THE REQUEST →
Retype each line of the listing below, from the first through the one holding "COL = S.collection", with no other lines.

SOURCE MATERIAL →
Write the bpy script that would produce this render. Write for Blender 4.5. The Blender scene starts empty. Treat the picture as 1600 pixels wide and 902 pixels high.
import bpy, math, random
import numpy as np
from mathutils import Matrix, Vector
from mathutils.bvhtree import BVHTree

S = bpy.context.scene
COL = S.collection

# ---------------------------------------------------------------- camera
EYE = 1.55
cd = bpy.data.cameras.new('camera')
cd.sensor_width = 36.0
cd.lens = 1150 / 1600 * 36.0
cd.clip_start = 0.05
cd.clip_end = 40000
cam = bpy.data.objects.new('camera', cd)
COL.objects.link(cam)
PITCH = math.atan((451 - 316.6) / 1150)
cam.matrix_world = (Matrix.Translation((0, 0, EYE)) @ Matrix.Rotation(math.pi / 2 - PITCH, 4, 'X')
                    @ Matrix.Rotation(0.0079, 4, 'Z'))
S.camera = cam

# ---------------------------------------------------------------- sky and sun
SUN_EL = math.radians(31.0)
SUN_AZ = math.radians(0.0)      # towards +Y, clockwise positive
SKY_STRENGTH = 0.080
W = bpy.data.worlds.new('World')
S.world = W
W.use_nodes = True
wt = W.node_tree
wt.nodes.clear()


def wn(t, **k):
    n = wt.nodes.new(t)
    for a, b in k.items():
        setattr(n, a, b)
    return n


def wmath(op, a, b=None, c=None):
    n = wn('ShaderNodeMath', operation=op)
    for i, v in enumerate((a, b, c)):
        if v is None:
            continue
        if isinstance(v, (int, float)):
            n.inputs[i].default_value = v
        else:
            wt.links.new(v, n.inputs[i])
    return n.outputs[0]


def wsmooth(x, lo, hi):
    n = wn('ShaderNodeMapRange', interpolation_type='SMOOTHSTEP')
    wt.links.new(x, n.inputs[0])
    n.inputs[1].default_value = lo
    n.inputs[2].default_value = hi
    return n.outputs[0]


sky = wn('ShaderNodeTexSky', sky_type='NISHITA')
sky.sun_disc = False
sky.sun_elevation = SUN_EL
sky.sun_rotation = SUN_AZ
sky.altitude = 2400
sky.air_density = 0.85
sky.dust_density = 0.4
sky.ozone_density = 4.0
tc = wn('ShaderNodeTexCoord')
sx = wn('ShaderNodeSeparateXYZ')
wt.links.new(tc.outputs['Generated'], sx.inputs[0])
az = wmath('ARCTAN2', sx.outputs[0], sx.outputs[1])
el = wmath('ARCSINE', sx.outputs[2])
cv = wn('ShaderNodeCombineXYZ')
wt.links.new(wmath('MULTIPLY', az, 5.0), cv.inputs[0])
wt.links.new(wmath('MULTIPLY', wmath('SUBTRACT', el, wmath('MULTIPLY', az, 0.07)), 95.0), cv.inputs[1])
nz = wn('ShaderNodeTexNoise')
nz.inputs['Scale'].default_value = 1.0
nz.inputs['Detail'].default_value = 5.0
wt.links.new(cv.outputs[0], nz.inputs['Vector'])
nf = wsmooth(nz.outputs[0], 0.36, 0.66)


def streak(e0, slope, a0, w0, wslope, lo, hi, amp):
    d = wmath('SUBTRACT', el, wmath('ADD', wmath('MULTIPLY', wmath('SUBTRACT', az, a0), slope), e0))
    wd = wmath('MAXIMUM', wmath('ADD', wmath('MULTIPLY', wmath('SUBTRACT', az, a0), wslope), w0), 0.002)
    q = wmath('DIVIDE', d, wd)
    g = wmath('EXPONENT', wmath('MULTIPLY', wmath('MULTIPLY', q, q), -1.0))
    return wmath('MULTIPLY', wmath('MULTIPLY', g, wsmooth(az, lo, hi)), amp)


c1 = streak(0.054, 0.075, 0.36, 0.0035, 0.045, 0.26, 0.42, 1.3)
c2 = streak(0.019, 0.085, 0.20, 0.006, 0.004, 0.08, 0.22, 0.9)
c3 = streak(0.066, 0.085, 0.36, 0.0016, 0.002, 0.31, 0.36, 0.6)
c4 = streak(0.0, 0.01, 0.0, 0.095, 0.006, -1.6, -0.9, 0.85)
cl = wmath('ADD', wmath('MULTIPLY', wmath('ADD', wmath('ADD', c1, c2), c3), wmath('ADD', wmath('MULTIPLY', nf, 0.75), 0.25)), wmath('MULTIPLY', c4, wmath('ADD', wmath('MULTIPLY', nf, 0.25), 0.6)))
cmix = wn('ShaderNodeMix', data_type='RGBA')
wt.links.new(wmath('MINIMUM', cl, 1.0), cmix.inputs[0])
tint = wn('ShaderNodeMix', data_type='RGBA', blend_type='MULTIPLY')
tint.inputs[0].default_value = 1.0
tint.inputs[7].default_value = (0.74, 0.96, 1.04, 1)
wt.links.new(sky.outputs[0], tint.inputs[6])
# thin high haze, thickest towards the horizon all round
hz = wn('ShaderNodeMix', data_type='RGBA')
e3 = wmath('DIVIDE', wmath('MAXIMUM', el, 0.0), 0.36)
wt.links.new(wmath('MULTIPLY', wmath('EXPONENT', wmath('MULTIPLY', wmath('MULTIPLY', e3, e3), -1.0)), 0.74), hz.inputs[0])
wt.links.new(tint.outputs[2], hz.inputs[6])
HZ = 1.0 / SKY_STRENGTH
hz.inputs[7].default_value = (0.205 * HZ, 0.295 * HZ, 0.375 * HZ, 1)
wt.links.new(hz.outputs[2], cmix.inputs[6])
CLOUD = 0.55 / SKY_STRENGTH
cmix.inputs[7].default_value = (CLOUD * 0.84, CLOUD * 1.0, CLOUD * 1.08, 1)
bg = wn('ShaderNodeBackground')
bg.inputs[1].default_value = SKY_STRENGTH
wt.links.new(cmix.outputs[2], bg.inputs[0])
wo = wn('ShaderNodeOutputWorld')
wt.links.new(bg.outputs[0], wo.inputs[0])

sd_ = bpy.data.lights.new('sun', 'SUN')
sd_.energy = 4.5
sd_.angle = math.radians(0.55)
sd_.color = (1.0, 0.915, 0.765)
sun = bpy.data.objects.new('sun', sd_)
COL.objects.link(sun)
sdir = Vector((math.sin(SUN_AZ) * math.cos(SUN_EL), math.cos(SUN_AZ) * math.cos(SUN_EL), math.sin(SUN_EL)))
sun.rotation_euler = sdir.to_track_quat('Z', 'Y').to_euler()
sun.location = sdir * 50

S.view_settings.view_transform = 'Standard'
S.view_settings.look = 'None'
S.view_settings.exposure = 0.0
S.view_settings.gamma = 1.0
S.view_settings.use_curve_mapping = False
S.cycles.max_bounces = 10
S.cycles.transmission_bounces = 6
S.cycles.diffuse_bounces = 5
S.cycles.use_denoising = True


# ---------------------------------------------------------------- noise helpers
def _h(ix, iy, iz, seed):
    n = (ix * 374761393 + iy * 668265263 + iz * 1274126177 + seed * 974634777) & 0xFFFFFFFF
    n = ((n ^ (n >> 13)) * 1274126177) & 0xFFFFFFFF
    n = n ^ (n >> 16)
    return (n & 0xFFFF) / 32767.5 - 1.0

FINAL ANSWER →
Write the bpy script that would produce this render. Write for Blender 4.5. The Blender scene starts empty. Treat the picture as 1600 pixels wide and 902 pixels high.
import bpy, math, random
import numpy as np
from mathutils import Matrix, Vector
from mathutils.bvhtree import BVHTree

S = bpy.context.scene
COL = S.collection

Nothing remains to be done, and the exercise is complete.